→ **Exercise instructions**
Locate and copy all lines bearing the word "Blender".

[Rows from a 3D scene dataset]

------------------------------------

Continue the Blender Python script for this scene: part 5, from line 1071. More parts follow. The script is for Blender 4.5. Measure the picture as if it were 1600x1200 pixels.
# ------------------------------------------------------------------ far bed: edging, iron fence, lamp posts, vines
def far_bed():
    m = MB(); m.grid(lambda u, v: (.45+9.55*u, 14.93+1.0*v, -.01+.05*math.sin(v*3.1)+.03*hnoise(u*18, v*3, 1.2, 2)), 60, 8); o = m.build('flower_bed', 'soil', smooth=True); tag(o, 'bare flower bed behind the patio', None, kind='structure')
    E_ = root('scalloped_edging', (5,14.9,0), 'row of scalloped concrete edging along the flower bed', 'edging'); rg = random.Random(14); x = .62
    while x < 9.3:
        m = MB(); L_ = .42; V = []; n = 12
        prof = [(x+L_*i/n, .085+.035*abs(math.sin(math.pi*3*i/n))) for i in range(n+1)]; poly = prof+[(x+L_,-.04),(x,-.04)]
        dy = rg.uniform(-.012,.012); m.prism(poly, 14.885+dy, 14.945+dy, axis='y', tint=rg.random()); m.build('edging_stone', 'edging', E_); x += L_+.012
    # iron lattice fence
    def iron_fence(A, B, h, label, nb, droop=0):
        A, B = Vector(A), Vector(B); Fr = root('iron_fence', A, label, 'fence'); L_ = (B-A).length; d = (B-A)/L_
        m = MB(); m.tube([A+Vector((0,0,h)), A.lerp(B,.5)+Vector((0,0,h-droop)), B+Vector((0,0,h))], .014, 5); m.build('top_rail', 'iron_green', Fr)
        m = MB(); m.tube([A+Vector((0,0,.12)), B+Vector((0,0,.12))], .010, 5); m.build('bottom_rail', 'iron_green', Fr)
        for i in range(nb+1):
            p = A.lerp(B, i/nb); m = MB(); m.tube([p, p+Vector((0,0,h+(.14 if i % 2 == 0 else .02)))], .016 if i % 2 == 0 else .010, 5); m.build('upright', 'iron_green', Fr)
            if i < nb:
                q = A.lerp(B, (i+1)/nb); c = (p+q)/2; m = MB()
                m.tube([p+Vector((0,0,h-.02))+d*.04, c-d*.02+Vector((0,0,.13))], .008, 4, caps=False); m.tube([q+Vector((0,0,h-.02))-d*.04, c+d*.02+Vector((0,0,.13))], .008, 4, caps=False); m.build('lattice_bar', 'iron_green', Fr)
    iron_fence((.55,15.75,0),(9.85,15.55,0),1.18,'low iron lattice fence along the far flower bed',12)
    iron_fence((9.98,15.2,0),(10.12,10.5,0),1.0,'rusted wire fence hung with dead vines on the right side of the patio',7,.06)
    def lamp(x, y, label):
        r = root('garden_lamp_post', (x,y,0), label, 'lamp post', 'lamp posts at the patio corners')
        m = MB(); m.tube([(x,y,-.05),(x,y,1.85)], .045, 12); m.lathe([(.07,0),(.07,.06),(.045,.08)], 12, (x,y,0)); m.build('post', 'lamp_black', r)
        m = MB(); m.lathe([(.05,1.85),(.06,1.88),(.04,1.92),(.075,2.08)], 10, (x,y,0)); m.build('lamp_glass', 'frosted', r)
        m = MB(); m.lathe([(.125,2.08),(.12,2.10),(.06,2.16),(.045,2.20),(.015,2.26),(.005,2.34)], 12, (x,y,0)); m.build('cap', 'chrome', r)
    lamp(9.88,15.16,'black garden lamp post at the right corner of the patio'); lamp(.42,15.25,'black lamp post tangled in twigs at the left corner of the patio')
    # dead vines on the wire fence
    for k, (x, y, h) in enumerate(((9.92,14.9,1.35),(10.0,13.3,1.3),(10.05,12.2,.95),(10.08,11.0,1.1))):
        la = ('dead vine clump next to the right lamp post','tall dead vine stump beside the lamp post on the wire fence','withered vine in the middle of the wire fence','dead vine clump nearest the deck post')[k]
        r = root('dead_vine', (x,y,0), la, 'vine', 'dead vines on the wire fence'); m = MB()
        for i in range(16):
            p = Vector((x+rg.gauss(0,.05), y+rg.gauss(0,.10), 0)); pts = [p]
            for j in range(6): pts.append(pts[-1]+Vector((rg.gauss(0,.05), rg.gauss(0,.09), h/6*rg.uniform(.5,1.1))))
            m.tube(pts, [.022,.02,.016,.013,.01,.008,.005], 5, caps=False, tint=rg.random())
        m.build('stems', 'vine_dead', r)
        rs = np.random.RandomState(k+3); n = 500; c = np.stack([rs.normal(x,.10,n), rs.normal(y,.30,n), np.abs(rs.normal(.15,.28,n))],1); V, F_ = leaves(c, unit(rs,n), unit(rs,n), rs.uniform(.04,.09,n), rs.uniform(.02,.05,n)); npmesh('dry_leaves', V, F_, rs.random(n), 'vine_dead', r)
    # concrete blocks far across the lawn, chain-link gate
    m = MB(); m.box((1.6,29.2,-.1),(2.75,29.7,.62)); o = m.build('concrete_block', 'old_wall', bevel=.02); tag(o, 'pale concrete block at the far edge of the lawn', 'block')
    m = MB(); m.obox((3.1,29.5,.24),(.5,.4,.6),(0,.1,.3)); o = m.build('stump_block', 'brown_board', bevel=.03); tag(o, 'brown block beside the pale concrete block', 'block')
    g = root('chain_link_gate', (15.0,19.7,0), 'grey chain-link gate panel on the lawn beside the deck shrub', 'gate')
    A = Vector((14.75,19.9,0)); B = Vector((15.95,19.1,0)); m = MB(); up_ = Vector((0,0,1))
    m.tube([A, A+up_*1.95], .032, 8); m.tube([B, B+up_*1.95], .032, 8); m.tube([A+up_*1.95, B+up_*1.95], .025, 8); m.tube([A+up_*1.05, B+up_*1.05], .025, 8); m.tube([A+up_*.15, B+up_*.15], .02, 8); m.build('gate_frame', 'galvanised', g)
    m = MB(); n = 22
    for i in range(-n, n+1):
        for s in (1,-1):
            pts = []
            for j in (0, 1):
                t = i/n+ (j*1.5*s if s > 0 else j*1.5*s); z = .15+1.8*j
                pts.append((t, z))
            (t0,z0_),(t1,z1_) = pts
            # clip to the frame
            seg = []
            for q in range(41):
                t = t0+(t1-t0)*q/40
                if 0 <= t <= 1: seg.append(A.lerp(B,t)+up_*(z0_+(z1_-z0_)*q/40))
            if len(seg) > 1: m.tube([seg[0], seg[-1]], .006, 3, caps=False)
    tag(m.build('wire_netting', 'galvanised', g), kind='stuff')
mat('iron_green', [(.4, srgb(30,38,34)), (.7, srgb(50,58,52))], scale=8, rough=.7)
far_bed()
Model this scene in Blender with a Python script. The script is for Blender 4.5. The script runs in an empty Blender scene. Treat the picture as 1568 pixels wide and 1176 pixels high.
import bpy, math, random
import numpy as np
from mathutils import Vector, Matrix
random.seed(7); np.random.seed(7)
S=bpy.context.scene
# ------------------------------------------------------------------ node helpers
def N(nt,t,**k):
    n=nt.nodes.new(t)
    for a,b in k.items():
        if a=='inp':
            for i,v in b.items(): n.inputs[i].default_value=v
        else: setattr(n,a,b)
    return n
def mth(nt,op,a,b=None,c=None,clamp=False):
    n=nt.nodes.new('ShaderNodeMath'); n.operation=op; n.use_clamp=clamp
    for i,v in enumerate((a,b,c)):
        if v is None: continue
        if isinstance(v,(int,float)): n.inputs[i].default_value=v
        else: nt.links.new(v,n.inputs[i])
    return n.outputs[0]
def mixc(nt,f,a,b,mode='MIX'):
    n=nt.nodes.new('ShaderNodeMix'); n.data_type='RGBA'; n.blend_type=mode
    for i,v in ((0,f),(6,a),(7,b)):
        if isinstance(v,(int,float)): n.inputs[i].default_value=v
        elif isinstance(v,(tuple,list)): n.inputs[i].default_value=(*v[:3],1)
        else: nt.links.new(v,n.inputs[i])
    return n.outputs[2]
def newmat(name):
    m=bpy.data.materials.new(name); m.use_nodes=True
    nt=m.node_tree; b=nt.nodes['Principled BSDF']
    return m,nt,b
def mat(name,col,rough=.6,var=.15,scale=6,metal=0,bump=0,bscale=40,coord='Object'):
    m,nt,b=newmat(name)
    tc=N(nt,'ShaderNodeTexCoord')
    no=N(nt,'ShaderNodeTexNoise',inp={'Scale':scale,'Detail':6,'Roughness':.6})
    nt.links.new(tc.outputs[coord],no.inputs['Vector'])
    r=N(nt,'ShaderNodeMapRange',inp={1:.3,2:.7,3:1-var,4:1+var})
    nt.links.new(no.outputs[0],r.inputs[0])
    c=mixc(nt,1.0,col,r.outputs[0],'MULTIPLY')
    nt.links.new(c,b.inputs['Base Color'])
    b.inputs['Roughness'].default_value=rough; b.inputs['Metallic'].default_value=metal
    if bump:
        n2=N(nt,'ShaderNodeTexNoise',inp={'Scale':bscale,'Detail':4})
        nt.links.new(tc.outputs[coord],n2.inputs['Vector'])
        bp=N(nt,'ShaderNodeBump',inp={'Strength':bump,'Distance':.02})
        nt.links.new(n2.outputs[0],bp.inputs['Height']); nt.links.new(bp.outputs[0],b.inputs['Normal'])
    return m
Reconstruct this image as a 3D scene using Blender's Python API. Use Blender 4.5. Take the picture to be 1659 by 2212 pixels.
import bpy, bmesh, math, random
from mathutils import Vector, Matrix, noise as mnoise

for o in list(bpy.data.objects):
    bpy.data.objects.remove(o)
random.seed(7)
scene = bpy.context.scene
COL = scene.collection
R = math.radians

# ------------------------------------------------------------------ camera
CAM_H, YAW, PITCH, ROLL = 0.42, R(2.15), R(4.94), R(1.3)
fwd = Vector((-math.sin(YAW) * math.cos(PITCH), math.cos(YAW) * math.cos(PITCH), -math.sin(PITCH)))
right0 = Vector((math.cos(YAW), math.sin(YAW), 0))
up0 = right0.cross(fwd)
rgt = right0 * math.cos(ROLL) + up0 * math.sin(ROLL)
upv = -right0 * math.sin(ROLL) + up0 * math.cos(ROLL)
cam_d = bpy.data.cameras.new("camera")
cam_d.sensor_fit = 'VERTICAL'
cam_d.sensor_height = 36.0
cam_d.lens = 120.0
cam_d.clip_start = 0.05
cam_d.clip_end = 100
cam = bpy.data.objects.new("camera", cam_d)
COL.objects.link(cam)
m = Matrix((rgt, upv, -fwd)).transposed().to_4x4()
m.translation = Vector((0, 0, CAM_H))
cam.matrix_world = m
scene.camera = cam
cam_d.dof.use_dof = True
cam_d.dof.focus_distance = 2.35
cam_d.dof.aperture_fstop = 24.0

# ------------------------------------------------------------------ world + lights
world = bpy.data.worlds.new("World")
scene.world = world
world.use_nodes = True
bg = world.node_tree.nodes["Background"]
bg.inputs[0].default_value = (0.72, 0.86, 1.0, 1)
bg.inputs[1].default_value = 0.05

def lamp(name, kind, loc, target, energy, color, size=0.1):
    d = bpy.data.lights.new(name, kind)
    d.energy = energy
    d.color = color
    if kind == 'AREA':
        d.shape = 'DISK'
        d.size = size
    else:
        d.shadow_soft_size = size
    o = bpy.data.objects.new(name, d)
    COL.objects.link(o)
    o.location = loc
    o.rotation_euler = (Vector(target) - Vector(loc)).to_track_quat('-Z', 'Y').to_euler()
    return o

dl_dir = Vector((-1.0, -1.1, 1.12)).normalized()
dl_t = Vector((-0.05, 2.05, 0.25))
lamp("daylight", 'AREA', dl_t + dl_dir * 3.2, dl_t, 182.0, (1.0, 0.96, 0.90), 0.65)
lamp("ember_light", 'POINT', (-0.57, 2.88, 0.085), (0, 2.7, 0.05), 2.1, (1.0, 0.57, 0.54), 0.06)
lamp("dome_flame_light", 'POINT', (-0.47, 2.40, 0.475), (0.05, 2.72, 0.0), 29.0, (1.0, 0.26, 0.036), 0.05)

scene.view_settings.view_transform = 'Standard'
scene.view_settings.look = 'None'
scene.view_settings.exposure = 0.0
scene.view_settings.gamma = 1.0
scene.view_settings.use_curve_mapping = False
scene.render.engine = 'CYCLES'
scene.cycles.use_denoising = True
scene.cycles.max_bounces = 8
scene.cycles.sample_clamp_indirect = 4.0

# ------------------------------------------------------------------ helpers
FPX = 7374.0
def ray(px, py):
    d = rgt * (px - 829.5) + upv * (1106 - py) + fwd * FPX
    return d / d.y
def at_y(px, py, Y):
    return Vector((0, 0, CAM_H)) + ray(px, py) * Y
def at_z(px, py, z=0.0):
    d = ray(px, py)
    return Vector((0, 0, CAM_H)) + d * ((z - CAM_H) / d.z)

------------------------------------

→ **Solved problem**
Continue the Blender Python script for this scene: part 5, from line 1071. More parts follow. The script is for Blender 4.5. Measure the picture as if it were 1600x1200 pixels.
Model this scene in Blender with a Python script. The script is for Blender 4.5. The script runs in an empty Blender scene. Treat the picture as 1568 pixels wide and 1176 pixels high.
Reconstruct this image as a 3D scene using Blender's Python API. Use Blender 4.5. Take the picture to be 1659 by 2212 pixels.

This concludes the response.